Есть и отряды, воюющие по причинам внутриафганского характера, имеющие социальную базу в местах своей активности, финансируемые преимущественно за счет доходов от наркопроизводства и из других местных источников. Эта классификация может быть продолжена. Не последнее место в мотивации деятельности многих группировок занимает внутриэлитная конкуренция, в том числе — и по племенному критерию. В «кветтинской шуре» (город Кветта, Пакистан) афганского «Талибана», претендующей на объединительный талибский центр, основные позиции занимают пуштуны-дуррани, обладающие достаточно мощным оппозиционным по отношению к Кабулу потенциалом.

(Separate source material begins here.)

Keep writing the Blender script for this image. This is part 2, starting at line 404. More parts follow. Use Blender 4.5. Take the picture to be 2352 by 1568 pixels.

Невысокая способность ушедшей администрации Хамида Карзая к переговорам с талибскими группировками известна, можно лишь предполагать, что нынешняя неоднородная кабульская администрация не окажется в этом плане более эффективной. В том числе как с точки зрения стабилизации ситуации в самом Афганистане, так и в региональном аспекте. Однозначно можно утверждать, что ситуация бесконтрольного со стороны Кабула присутствия на афганской территории международных террористических группировок, управляемых спецслужбами США, Великобритании, Пакистана, Саудовской Аравии, Катара, Турции, будет сохраняться и далее, как и ситуация в сфере наркопроизводства и наркотранзита. С точки зрения безопасности сопредельных стран ситуация сущностно не меняется, поскольку на решения об активизации упомянутых группировок в отношении стран Центральной Азии или Ирана, Китая или России, власти в Кабуле не влияли и не будут влиять в обозримом будущем.